TASK INSTRUCTIONS:
Each line below should be reproduced without any alteration.

SUPPLIED MATERIAL:
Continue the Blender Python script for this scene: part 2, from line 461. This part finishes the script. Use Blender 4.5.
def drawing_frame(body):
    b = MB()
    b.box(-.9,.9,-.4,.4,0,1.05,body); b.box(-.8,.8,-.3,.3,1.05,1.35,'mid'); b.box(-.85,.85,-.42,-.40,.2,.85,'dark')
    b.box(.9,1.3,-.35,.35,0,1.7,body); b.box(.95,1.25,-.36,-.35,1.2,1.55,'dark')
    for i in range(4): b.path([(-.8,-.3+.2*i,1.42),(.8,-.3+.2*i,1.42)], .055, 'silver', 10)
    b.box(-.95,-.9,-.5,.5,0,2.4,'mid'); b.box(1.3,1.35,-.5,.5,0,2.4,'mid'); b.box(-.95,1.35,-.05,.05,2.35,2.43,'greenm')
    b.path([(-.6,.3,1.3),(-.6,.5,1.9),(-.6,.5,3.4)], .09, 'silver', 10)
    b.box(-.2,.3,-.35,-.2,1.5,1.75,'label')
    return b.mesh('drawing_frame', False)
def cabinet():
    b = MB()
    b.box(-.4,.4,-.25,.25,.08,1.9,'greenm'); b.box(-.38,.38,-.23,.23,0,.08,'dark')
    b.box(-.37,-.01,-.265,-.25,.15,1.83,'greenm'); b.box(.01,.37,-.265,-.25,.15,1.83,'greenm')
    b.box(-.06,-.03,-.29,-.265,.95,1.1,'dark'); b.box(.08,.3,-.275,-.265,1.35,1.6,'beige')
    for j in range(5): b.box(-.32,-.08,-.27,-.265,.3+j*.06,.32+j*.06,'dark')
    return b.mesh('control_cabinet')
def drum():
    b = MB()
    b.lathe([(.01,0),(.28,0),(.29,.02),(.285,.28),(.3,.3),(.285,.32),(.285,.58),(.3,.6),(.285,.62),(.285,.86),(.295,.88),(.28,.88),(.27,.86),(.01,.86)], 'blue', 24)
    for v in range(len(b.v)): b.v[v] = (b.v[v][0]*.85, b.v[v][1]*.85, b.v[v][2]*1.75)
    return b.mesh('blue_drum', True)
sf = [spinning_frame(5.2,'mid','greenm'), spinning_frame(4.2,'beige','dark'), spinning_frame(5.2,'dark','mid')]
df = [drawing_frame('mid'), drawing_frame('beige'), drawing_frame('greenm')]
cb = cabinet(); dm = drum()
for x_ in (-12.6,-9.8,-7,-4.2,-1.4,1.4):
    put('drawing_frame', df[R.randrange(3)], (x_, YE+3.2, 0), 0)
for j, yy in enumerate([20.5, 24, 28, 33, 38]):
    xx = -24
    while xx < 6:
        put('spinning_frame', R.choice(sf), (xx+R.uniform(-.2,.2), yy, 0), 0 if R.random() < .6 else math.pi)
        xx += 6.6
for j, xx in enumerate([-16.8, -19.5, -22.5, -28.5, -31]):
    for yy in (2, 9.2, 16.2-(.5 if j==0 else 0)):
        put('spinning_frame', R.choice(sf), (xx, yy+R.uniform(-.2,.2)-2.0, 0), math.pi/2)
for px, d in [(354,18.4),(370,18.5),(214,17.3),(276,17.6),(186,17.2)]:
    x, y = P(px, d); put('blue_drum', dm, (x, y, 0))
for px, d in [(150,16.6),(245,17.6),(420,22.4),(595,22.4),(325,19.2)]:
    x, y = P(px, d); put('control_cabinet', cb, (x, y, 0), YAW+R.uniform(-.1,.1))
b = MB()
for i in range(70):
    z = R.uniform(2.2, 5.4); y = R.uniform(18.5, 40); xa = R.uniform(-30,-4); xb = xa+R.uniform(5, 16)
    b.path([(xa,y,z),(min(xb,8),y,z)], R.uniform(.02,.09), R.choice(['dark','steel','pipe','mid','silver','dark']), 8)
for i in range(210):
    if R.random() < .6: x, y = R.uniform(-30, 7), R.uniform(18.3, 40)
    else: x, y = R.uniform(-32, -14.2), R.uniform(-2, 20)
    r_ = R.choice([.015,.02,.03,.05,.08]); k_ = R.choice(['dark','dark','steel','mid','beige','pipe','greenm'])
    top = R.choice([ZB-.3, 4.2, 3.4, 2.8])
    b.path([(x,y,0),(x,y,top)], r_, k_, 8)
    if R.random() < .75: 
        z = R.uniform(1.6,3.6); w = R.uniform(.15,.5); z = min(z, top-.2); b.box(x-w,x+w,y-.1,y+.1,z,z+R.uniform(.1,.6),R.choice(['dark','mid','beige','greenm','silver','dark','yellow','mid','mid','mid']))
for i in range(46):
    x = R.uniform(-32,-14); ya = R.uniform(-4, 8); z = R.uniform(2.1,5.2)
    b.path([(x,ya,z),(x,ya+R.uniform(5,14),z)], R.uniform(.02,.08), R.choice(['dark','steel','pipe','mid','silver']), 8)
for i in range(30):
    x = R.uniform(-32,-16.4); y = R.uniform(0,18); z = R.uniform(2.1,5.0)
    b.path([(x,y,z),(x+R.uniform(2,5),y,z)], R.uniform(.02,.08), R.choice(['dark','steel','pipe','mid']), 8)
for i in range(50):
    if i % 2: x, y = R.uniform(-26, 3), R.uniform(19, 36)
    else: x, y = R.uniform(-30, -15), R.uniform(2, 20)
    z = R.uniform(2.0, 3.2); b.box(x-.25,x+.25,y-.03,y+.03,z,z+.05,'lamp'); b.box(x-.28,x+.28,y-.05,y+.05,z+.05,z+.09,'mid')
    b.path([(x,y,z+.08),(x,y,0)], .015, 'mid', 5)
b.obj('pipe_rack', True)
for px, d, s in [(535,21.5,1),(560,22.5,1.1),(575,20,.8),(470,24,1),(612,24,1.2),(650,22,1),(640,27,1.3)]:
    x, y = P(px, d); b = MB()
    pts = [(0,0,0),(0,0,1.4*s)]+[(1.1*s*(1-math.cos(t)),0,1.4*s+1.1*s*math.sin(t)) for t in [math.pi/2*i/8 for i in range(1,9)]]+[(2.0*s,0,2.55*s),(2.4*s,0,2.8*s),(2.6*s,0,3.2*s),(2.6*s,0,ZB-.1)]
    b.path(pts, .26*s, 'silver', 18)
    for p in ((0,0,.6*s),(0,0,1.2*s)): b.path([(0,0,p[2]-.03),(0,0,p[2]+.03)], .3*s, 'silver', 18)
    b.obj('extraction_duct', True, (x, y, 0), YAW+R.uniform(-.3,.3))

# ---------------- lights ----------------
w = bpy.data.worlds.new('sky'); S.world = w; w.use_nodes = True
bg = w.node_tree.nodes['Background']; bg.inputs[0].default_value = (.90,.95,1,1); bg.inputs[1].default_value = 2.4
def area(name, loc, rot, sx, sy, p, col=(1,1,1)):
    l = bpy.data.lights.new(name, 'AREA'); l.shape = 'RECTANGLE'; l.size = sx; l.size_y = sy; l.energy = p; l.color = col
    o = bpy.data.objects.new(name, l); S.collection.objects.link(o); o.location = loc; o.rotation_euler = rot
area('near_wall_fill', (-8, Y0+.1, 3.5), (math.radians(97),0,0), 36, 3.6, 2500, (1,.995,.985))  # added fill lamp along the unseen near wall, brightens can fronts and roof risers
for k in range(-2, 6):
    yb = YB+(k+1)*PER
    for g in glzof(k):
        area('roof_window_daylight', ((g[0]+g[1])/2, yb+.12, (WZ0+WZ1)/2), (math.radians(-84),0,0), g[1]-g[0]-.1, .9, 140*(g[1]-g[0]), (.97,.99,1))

FINISHED TASK:
Continue the Blender Python script for this scene: part 2, from line 461. This part finishes the script. Use Blender 4.5.
def drawing_frame(body):
    b = MB()
    b.box(-.9,.9,-.4,.4,0,1.05,body); b.box(-.8,.8,-.3,.3,1.05,1.35,'mid'); b.box(-.85,.85,-.42,-.40,.2,.85,'dark')
    b.box(.9,1.3,-.35,.35,0,1.7,body); b.box(.95,1.25,-.36,-.35,1.2,1.55,'dark')
    for i in range(4): b.path([(-.8,-.3+.2*i,1.42),(.8,-.3+.2*i,1.42)], .055, 'silver', 10)
    b.box(-.95,-.9,-.5,.5,0,2.4,'mid'); b.box(1.3,1.35,-.5,.5,0,2.4,'mid'); b.box(-.95,1.35,-.05,.05,2.35,2.43,'greenm')
    b.path([(-.6,.3,1.3),(-.6,.5,1.9),(-.6,.5,3.4)], .09, 'silver', 10)
    b.box(-.2,.3,-.35,-.2,1.5,1.75,'label')
    return b.mesh('drawing_frame', False)
def cabinet():
    b = MB()
    b.box(-.4,.4,-.25,.25,.08,1.9,'greenm'); b.box(-.38,.38,-.23,.23,0,.08,'dark')
    b.box(-.37,-.01,-.265,-.25,.15,1.83,'greenm'); b.box(.01,.37,-.265,-.25,.15,1.83,'greenm')
    b.box(-.06,-.03,-.29,-.265,.95,1.1,'dark'); b.box(.08,.3,-.275,-.265,1.35,1.6,'beige')
    for j in range(5): b.box(-.32,-.08,-.27,-.265,.3+j*.06,.32+j*.06,'dark')
    return b.mesh('control_cabinet')
def drum():
    b = MB()
    b.lathe([(.01,0),(.28,0),(.29,.02),(.285,.28),(.3,.3),(.285,.32),(.285,.58),(.3,.6),(.285,.62),(.285,.86),(.295,.88),(.28,.88),(.27,.86),(.01,.86)], 'blue', 24)
    for v in range(len(b.v)): b.v[v] = (b.v[v][0]*.85, b.v[v][1]*.85, b.v[v][2]*1.75)
    return b.mesh('blue_drum', True)
sf = [spinning_frame(5.2,'mid','greenm'), spinning_frame(4.2,'beige','dark'), spinning_frame(5.2,'dark','mid')]
df = [drawing_frame('mid'), drawing_frame('beige'), drawing_frame('greenm')]
cb = cabinet(); dm = drum()
for x_ in (-12.6,-9.8,-7,-4.2,-1.4,1.4):
    put('drawing_frame', df[R.randrange(3)], (x_, YE+3.2, 0), 0)
for j, yy in enumerate([20.5, 24, 28, 33, 38]):
    xx = -24
    while xx < 6:
        put('spinning_frame', R.choice(sf), (xx+R.uniform(-.2,.2), yy, 0), 0 if R.random() < .6 else math.pi)
        xx += 6.6
for j, xx in enumerate([-16.8, -19.5, -22.5, -28.5, -31]):
    for yy in (2, 9.2, 16.2-(.5 if j==0 else 0)):
        put('spinning_frame', R.choice(sf), (xx, yy+R.uniform(-.2,.2)-2.0, 0), math.pi/2)
for px, d in [(354,18.4),(370,18.5),(214,17.3),(276,17.6),(186,17.2)]:
    x, y = P(px, d); put('blue_drum', dm, (x, y, 0))
for px, d in [(150,16.6),(245,17.6),(420,22.4),(595,22.4),(325,19.2)]:
    x, y = P(px, d); put('control_cabinet', cb, (x, y, 0), YAW+R.uniform(-.1,.1))
b = MB()
for i in range(70):
    z = R.uniform(2.2, 5.4); y = R.uniform(18.5, 40); xa = R.uniform(-30,-4); xb = xa+R.uniform(5, 16)
    b.path([(xa,y,z),(min(xb,8),y,z)], R.uniform(.02,.09), R.choice(['dark','steel','pipe','mid','silver','dark']), 8)
for i in range(210):
    if R.random() < .6: x, y = R.uniform(-30, 7), R.uniform(18.3, 40)
    else: x, y = R.uniform(-32, -14.2), R.uniform(-2, 20)
    r_ = R.choice([.015,.02,.03,.05,.08]); k_ = R.choice(['dark','dark','steel','mid','beige','pipe','greenm'])
    top = R.choice([ZB-.3, 4.2, 3.4, 2.8])
    b.path([(x,y,0),(x,y,top)], r_, k_, 8)
    if R.random() < .75: 
        z = R.uniform(1.6,3.6); w = R.uniform(.15,.5); z = min(z, top-.2); b.box(x-w,x+w,y-.1,y+.1,z,z+R.uniform(.1,.6),R.choice(['dark','mid','beige','greenm','silver','dark','yellow','mid','mid','mid']))
for i in range(46):
    x = R.uniform(-32,-14); ya = R.uniform(-4, 8); z = R.uniform(2.1,5.2)
    b.path([(x,ya,z),(x,ya+R.uniform(5,14),z)], R.uniform(.02,.08), R.choice(['dark','steel','pipe','mid','silver']), 8)
for i in range(30):
    x = R.uniform(-32,-16.4); y = R.uniform(0,18); z = R.uniform(2.1,5.0)
    b.path([(x,y,z),(x+R.uniform(2,5),y,z)], R.uniform(.02,.08), R.choice(['dark','steel','pipe','mid']), 8)
for i in range(50):
    if i % 2: x, y = R.uniform(-26, 3), R.uniform(19, 36)
    else: x, y = R.uniform(-30, -15), R.uniform(2, 20)
    z = R.uniform(2.0, 3.2); b.box(x-.25,x+.25,y-.03,y+.03,z,z+.05,'lamp'); b.box(x-.28,x+.28,y-.05,y+.05,z+.05,z+.09,'mid')
    b.path([(x,y,z+.08),(x,y,0)], .015, 'mid', 5)
b.obj('pipe_rack', True)
for px, d, s in [(535,21.5,1),(560,22.5,1.1),(575,20,.8),(470,24,1),(612,24,1.2),(650,22,1),(640,27,1.3)]:
    x, y = P(px, d); b = MB()
    pts = [(0,0,0),(0,0,1.4*s)]+[(1.1*s*(1-math.cos(t)),0,1.4*s+1.1*s*math.sin(t)) for t in [math.pi/2*i/8 for i in range(1,9)]]+[(2.0*s,0,2.55*s),(2.4*s,0,2.8*s),(2.6*s,0,3.2*s),(2.6*s,0,ZB-.1)]
    b.path(pts, .26*s, 'silver', 18)
    for p in ((0,0,.6*s),(0,0,1.2*s)): b.path([(0,0,p[2]-.03),(0,0,p[2]+.03)], .3*s, 'silver', 18)
    b.obj('extraction_duct', True, (x, y, 0), YAW+R.uniform(-.3,.3))

# ---------------- lights ----------------
w = bpy.data.worlds.new('sky'); S.world = w; w.use_nodes = True
bg = w.node_tree.nodes['Background']; bg.inputs[0].default_value = (.90,.95,1,1); bg.inputs[1].default_value = 2.4
def area(name, loc, rot, sx, sy, p, col=(1,1,1)):
    l = bpy.data.lights.new(name, 'AREA'); l.shape = 'RECTANGLE'; l.size = sx; l.size_y = sy; l.energy = p; l.color = col
    o = bpy.data.objects.new(name, l); S.collection.objects.link(o); o.location = loc; o.rotation_euler = rot
area('near_wall_fill', (-8, Y0+.1, 3.5), (math.radians(97),0,0), 36, 3.6, 2500, (1,.995,.985))  # added fill lamp along the unseen near wall, brightens can fronts and roof risers
for k in range(-2, 6):
    yb = YB+(k+1)*PER
    for g in glzof(k):
        area('roof_window_daylight', ((g[0]+g[1])/2, yb+.12, (WZ0+WZ1)/2), (math.radians(-84),0,0), g[1]-g[0]-.1, .9, 140*(g[1]-g[0]), (.97,.99,1))